Use self-contained spire executables instead of administrator packages
Opened this issue · 2 comments
Currently, we have to install a set of our debian packages in order to administer a system.
However, in theory, we could simply pack all of our dependencies into a single executable, and then not need to install any packages. This would make it easy to administer a cluster from an arbitrary machine.
Key challenges:
- Packing other dependencies into the executable without bloating startup times by requiring lengthy extractions
- Updating spire after getting it onto a machine without debian packages
The main advantage of this would be that we would no longer need to set up deployment chroots at all, and might even be able to execute spire directly from a bazel build with bazel run //spire
. This would decrease development overhead and allow us to eliminate unnecessary code.

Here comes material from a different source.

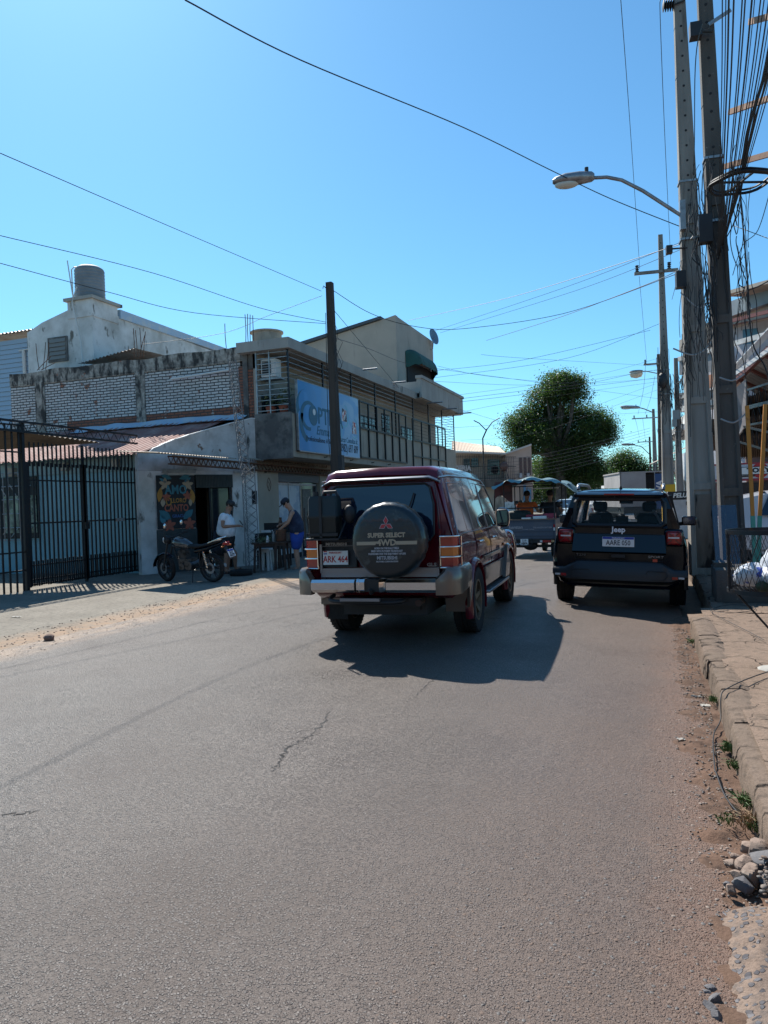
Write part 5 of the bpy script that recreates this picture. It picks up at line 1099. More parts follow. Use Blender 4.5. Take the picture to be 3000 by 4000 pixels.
# arch flares and lower cladding
def flare(yc,s,mat):
    m=MB();secs=[]
    for k in range(21):
        a=PI*(-.10+1.2*k/20);cy,cz=math.cos(a),math.sin(a)
        sec=[]
        for rr,xx in ((.435,.80),(.435,.88),(.45,.886),(.475,.875),(.50,.84),(.48,.80)):
            z=.37+rr*cz;sec.append((s*xx,yc+rr*cy,z))
        secs.append(sec)
    m.loft(secs);return m.build('wheel_arch_flare',mat,PJ,smooth=50)
for yy in (RY,FY):
    for s in (-1,1): flare(yy,s,m_mar)
for s in (-1,1):
    m=MB();q=[(s*.845,RY+.5,.47),(s*.845,FY-.52,.47),(s*.85,FY-.52,.7),(s*.85,RY+.5,.7)];m.prism(q,(s*.022,0,0));m.build('lower_cladding',m_champ,PJ)
    m=MB();m.prism([(s*.85,RY+.52,.8),(s*.85,FY-.6,.8),(s*.85,FY-.6,.84),(s*.85,RY+.52,.84)],(s*.02,0,0));m.build('side_moulding',m_champ,PJ)
    m=MB();m.box(min(s*.72,s*.93),max(s*.72,s*.93),1.5,3.2,.39,.425);o=m.build('side_step',m_silver,PJ);bevel(o,.012)
    m=MB()
    for k in range(12): m.box(min(s*.86,s*.92),max(s*.86,s*.92),1.52+k*.14,1.62+k*.14,.426,.43)
    m.build('step_grip',m_blk,PJ)
    # mud flap behind and champagne splash guard
    m=MB();m.prism([(s*.58,.56,.30 if s>0 else .2),(s*.83,.56,.30 if s>0 else .2),(s*.83,.54,.62),(s*.58,.54,.62)],(0,.02,0));m.build('mud_flap',m_champ if s>0 else m_rub,PJ)
    m=MB();m.prism([(s*.88,.44,.62),(s*.86,.52,.36),(s*.86,.56,.36),(s*.88,.62,.62)],(s*-.03,0,0));m.build('splash_guard',m_champ,PJ)
    m=MB();m.prism([(s*.86,2.95,.44),(s*.86,3.33,.44),(s*.87,3.38,.62),(s*.87,3.2,.88)],(s*.05,0,0));m.build('splash_guard',m_champ,PJ)
m=MB();m.box(-.88,-.56,.50,.52,.38,.58);m.build('mud_flap',m_champ,PJ)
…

However, there are significant trade-offs, so I'm not confident this is the right route forward -- and even if it is, it is not on the critical path.

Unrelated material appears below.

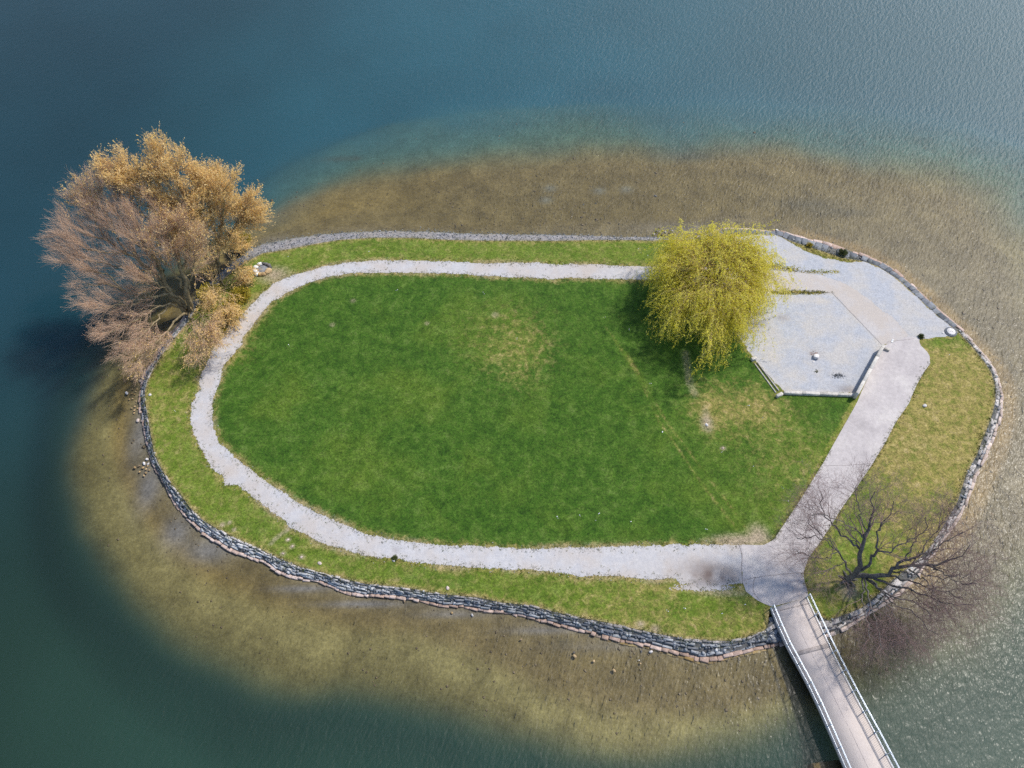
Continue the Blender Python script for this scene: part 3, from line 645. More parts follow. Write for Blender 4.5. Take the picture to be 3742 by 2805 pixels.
# stones lying on the lake bed all over the shallows
nc = 9000; cx_ = rng.uniform(-62, 68, nc); cy_ = rng.uniform(12, 110, nc); d1 = sdf(cx_, cy_, shore); d2 = sdf(cx_, cy_, shelf)
ok = (d1 > .3) & (d2 < -2) & (rng.random(nc) < np.exp(-d1/7)*1.1) & (fbm(cx_, cy_, 4, 101) > .42); cx_, cy_, d1, d2 = cx_[ok], cy_[ok], d1[ok], d2[ok]
tq = d1/(d1-d2); P = np.stack([cx_, cy_, -.10-1.1*tq**1.3+.01], 1)
v, f_, t_ = lumps(P, rng.uniform(.06, .17, len(P))*np.where(rng.random(len(P)) < .05, 1.9, 1), .35, 21); tag(mk('bed_stones', v, f_, M['brownrock'], None, False, {'tint': t_}), 'brown stones strewn over the lake bed in the shallows', 'stones', kind='stuff')
# coarse gravel along ragged path margins
pp = np.vstack([W(path_out, ZL), W(path_in, ZL)]); pl = []
for line in (W(path_out[9:], ZL), W(path_in[:40], ZL)):
    s_ = smoothline(line, 900); pl.append(s_[rng.integers(0, 900, 700)]+np.c_[rng.normal(0, .25, (700, 2)), np.zeros(700)])
P = np.concatenate(pl); P[:, 2] = ZL+.02
v, f_, t_ = lumps(P, rng.uniform(.025, .07, len(P)), .5, 8); tag(mk('gravel', v, f_, M['paleslab'], None, False, {'tint': t_}), 'loose pale gravel scattered on the path margins', 'gravel', kind='stuff')
# grass tufts
def tufts(C, hgt, n_b=5, spread=.08, seed=5):
    r_ = np.random.default_rng(seed); n_ = len(C); Cb = np.repeat(C, n_b, 0)+np.c_[r_.normal(0, spread, (n_*n_b, 2)), np.zeros(n_*n_b)]
    a = r_.random(len(Cb))*6.28; w_ = .02+.02*r_.random(len(Cb)); h = np.repeat(hgt, n_b)*(.6+.8*r_.random(len(Cb)))
    d = np.stack([np.cos(a), np.sin(a), 0*a], 1); ln = np.stack([-np.sin(a), np.cos(a), 0*a], 1)*(.6*h*r_.random(len(Cb)))[:, None]
    V = np.stack([Cb-d*w_[:, None], Cb+d*w_[:, None], Cb+ln+np.c_[0*a, 0*a, h]], 1)
    return V.reshape(-1, 3), np.arange(len(Cb)*3).reshape(-1, 3), np.repeat(np.repeat(r_.random(n_), n_b), 3)
TC = []
for line, n_, sp in ((W(path_out[9:], ZL), 1500, .35), (W(path_in[:44], ZL), 1300, .35), (I_sw, 1500, .22), (I_e, 900, .3), (I_n, 700, .15), (W(conc[5:10], ZL), 200, .15), (W(conc[19:34], ZL), 400, .2)):
    s_ = smoothline(line, 800); TC.append(s_[rng.integers(0, 800, n_)]+np.c_[rng.normal(0, sp, (n_, 2)), np.zeros(n_)])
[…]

We could consider shipping a spire container, which would help with the portability, though not the startup time.
Since we already have support for packing arbitrary files into the spire executable through py_binary, I'm not sure what advantage a container would have -- especially since we'd then have to install a container runtime on any machine we want to use for administration.
One solution to the startup time problem would be to have a directory under ~/.cache or somewhere else where we extract all the dependency files, and that we verify against known hashes and replace if different during spire initialization.
That way, we only need to extract a short script from a large zip file, rather than extract the entire file. Though there would be some complications, and we might need to patch py_binary.
(But it would also be worth finding out if startup time is even an issue in practice.)